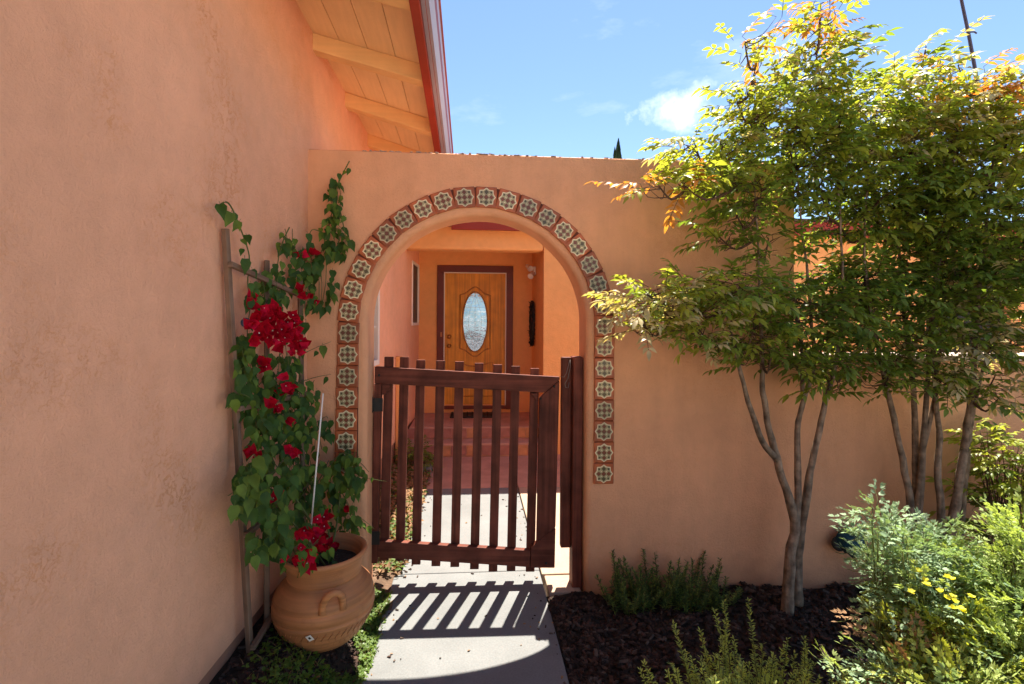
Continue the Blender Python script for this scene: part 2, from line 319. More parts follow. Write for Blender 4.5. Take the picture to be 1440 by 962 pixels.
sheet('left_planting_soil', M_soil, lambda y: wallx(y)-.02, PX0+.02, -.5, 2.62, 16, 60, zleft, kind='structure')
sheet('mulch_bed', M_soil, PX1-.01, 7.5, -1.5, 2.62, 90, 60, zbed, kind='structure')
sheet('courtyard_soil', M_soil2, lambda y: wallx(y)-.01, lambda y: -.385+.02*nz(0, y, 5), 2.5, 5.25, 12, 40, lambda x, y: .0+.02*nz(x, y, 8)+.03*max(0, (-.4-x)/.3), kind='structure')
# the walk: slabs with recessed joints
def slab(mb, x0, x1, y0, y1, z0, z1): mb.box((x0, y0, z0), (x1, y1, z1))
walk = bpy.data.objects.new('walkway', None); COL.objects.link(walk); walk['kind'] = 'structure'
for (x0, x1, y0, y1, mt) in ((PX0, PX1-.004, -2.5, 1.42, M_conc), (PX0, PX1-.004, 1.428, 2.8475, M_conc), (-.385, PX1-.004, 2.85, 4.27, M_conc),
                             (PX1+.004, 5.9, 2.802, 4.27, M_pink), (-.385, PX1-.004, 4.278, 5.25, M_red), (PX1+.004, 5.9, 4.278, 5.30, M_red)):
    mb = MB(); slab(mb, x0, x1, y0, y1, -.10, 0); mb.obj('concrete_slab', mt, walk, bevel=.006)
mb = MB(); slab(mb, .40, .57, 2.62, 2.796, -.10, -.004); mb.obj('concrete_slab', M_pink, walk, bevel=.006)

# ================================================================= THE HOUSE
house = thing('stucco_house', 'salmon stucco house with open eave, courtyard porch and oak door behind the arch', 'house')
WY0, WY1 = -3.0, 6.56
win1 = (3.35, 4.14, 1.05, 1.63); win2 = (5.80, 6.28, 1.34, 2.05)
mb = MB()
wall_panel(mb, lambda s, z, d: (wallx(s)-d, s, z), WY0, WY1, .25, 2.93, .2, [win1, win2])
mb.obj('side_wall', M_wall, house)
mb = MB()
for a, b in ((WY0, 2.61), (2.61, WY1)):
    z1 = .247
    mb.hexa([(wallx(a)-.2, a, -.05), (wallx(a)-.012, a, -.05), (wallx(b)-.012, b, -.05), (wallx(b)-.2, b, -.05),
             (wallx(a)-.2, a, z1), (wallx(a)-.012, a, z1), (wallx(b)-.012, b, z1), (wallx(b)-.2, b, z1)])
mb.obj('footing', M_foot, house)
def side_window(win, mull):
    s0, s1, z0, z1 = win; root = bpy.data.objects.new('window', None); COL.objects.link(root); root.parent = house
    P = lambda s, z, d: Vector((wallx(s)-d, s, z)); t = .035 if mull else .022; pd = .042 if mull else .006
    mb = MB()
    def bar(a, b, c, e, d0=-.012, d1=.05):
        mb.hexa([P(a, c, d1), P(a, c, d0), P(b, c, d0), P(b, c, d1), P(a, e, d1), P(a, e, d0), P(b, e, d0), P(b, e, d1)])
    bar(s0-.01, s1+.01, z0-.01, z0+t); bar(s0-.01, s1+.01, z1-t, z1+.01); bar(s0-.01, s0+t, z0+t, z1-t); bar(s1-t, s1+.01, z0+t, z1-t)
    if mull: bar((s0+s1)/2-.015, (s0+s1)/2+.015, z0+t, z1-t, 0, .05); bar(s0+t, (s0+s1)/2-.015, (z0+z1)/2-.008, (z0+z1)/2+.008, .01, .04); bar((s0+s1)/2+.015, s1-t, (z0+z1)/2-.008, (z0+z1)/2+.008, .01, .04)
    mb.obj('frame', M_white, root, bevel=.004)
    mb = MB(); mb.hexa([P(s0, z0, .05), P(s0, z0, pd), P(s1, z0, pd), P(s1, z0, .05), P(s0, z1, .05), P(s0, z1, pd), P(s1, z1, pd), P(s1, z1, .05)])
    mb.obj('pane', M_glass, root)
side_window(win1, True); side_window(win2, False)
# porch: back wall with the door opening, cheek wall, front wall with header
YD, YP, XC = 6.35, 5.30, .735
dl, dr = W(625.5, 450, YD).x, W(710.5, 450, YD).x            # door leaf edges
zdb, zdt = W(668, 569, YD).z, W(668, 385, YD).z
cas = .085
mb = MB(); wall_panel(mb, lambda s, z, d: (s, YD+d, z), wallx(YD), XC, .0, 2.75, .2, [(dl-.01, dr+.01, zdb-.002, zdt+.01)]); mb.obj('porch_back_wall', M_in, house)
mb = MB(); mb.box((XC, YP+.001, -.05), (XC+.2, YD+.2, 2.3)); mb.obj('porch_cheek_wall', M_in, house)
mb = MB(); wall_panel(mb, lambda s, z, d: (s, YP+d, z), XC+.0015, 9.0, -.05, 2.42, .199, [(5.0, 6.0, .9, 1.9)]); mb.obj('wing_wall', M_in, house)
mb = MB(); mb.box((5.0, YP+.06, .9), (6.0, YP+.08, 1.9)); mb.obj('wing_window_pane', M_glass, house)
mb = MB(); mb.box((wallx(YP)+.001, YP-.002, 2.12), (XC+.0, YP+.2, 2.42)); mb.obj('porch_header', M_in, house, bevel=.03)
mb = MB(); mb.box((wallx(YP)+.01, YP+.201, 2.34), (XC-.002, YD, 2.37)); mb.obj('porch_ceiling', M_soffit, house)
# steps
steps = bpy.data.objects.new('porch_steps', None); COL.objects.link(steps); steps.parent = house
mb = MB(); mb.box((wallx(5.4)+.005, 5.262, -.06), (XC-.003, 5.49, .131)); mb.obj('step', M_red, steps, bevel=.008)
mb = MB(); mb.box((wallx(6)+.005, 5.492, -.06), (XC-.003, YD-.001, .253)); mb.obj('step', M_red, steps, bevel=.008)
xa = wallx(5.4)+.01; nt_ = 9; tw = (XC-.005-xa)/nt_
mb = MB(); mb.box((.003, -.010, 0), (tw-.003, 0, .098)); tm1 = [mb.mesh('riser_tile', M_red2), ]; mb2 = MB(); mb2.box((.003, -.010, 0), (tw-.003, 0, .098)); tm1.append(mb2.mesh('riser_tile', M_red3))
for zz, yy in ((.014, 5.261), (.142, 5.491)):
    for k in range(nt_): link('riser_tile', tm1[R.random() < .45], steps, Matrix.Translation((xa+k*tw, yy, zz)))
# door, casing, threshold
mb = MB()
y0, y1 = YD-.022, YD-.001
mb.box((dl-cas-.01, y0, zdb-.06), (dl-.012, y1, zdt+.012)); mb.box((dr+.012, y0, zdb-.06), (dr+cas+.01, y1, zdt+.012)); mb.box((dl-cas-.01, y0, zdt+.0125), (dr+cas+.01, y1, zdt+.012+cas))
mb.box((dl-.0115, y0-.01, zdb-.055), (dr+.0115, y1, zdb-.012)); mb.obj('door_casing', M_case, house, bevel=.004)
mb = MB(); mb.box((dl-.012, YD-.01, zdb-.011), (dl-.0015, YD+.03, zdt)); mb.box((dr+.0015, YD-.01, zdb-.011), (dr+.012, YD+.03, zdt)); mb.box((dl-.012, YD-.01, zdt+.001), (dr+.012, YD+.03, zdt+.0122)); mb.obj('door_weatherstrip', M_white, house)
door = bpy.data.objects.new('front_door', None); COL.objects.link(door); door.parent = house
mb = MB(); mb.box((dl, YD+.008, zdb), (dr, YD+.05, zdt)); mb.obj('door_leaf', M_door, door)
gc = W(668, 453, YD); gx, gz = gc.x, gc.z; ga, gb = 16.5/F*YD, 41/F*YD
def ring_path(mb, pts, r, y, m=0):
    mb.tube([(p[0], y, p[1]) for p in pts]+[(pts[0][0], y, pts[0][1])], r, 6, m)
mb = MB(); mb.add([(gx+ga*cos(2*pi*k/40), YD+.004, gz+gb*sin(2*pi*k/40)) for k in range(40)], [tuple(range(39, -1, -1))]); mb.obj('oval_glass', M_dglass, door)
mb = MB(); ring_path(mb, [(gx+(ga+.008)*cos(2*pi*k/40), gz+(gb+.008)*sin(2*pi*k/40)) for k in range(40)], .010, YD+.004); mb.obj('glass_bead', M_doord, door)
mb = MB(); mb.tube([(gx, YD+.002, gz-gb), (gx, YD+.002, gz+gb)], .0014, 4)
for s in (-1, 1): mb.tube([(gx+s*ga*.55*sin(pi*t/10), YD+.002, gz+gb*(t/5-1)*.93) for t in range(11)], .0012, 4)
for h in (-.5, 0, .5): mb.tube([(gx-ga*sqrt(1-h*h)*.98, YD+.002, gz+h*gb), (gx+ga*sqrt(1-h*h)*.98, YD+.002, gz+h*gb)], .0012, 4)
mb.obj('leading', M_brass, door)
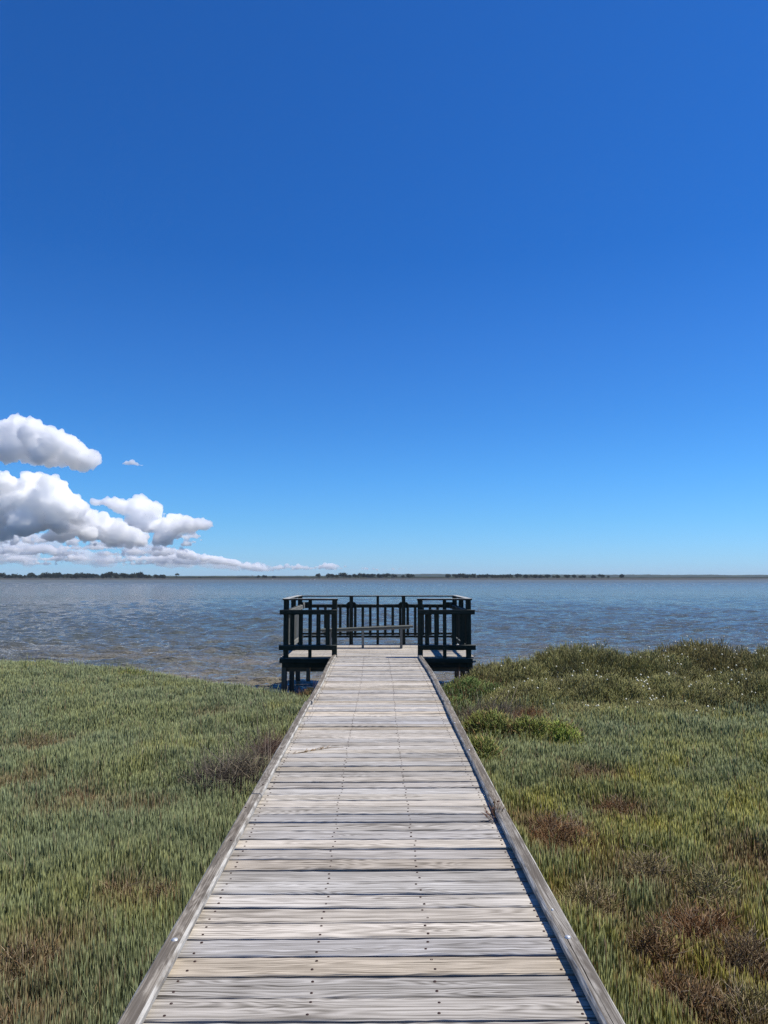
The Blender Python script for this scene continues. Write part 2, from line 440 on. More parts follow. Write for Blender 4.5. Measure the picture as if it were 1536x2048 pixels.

_What the task asks_. Starting at the first line of the material, output exactly the lines up to and including the one with "mb = MB(); slab(mb, .40, .57, 2.62, 2.796, -.10, -.004);". Do not include the pictures.

_Complete output_.
Continue the Blender Python script for this scene: part 2, from line 319. More parts follow. Write for Blender 4.5. Take the picture to be 1440 by 962 pixels.
sheet('left_planting_soil', M_soil, lambda y: wallx(y)-.02, PX0+.02, -.5, 2.62, 16, 60, zleft, kind='structure')
sheet('mulch_bed', M_soil, PX1-.01, 7.5, -1.5, 2.62, 90, 60, zbed, kind='structure')
sheet('courtyard_soil', M_soil2, lambda y: wallx(y)-.01, lambda y: -.385+.02*nz(0, y, 5), 2.5, 5.25, 12, 40, lambda x, y: .0+.02*nz(x, y, 8)+.03*max(0, (-.4-x)/.3), kind='structure')
# the walk: slabs with recessed joints
def slab(mb, x0, x1, y0, y1, z0, z1): mb.box((x0, y0, z0), (x1, y1, z1))
walk = bpy.data.objects.new('walkway', None); COL.objects.link(walk); walk['kind'] = 'structure'
for (x0, x1, y0, y1, mt) in ((PX0, PX1-.004, -2.5, 1.42, M_conc), (PX0, PX1-.004, 1.428, 2.8475, M_conc), (-.385, PX1-.004, 2.85, 4.27, M_conc),
                             (PX1+.004, 5.9, 2.802, 4.27, M_pink), (-.385, PX1-.004, 4.278, 5.25, M_red), (PX1+.004, 5.9, 4.278, 5.30, M_red)):
    mb = MB(); slab(mb, x0, x1, y0, y1, -.10, 0); mb.obj('concrete_slab', mt, walk, bevel=.006)
mb = MB(); slab(mb, .40, .57, 2.62, 2.796, -.10, -.004); mb.obj('concrete_slab', M_pink, walk, bevel=.006)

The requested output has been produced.